Published April 23, 2015
Tahira on her wedding day. —Photo from 'Justice for Tahira Khoso' Facebook page.
Tahira on her wedding day. —Photo from 'Justice for Tahira Khoso' Facebook page.

Every day, at least two to three (and sometimes even more) cases of honour killing or karo-kari are reported in the Sindhi media. These cases now hardly acquire more than a column's space in Sindhi newspapers, though photos of the dead bodies or file pictures from when they were alive, are sometimes circulated.

The follow-up of such cases is just not considered of any significance. Most of the cases occurring in the more inaccessible rural areas are not even reported, because the media has no reach.

Still, some cases do end up getting some attention due to their brutality, as is the case with Tahira Khoso.

Also read: Senate passes bills against rape, honour killing

Tahira Bano Khoso was allegedly killed in front of her parents and other family members by her husband a month ago in Jacobabad, in the name of so-called honour.

According to Tahira's parents, her husband telephoned her parents and other relatives to come to their home immediately. When they arrived at their daughter’s home, they found her bathed in blood. The killers had first broken her bones by beating her with sticks. And soon after her parents arrived, they shot her and fled away.

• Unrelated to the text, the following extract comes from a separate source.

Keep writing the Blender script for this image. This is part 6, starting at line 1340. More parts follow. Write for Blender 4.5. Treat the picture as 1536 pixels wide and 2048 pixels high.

Tahira was a graduate from Bahria College, and had gotten married after falling in love with a classmate named Waqar Umrani just 10 months ago.

Tahira attended primary school at the Bahria Foundation College. —Photo from 'Justice for Tahira Khoso' page.
Tahira attended primary school at the Bahria Foundation College. —Photo from 'Justice for Tahira Khoso' page.

Her case has been registered against the husband and accomplices, but they are powerful people, so the police is unable to arrest them; they have somehow even manipulated the investigation and forced the police to get the case transferred from Jacobabad to Shikarpur district for apparently no reason, other than the request of accomplice Ghulam Fareed aka Comrade Umrani.

According to Sindhi media reports, the culprits have taken protection in Balochistan. Not a single one of them has been arrested as yet.

Also read: Reinterpreting ‘honour killings’

As her parents and family are protesting for justice, other political, religious parties and the civil society has also joined in.

Activists have created a Facebook page “Justice for Tahira Khoso”, which currently has over 4200 likes; they are all raising their voices against the killing of an innocent girl. Hers will probably be the first case in Sindh to have drawn the media’s attention through social media.

The laws dictate severe punishments for honour-killings and other acts of violence against women. The Supreme Court had declared jirgas as unconstitutional. The rule book suggests strict punishments for the vani custom.

But these curses are nowhere close to seeing an end; jirgas are hold in every nook and corner of Sindh, as are girls all over subjected to vani. The authorities have spectacularly failed at implementing a single law in the province.

The Sindh Assembly passed a domestic violence (prevention and protection) bill on March 8, 2013. But a report published in Dawn the next year said that as many as 421 cases of violence were reported against women in just three months (July-September) of 2014. According to the report, 76 women were murdered for different reasons, while the number of those killed under the pretext of 'honour' was 57.

It is safe to assume that the actual numbers are much larger than the reported ones.

Voices against violence have increased manifold over the years. Everyone from local humanitarian organisations to the United Nations have gotten louder. Nationally, the struggle has grown bigger and legislation more extensive, but when it comes to putting in some action, the government seems toothless before the jirga holders; the Waderas and Sardars.

It has become a tradition of sorts to just digest such stories about violence against women and refuse to tackle them head on.

There is no need to introduce more laws; just the implementation of previous ones will do.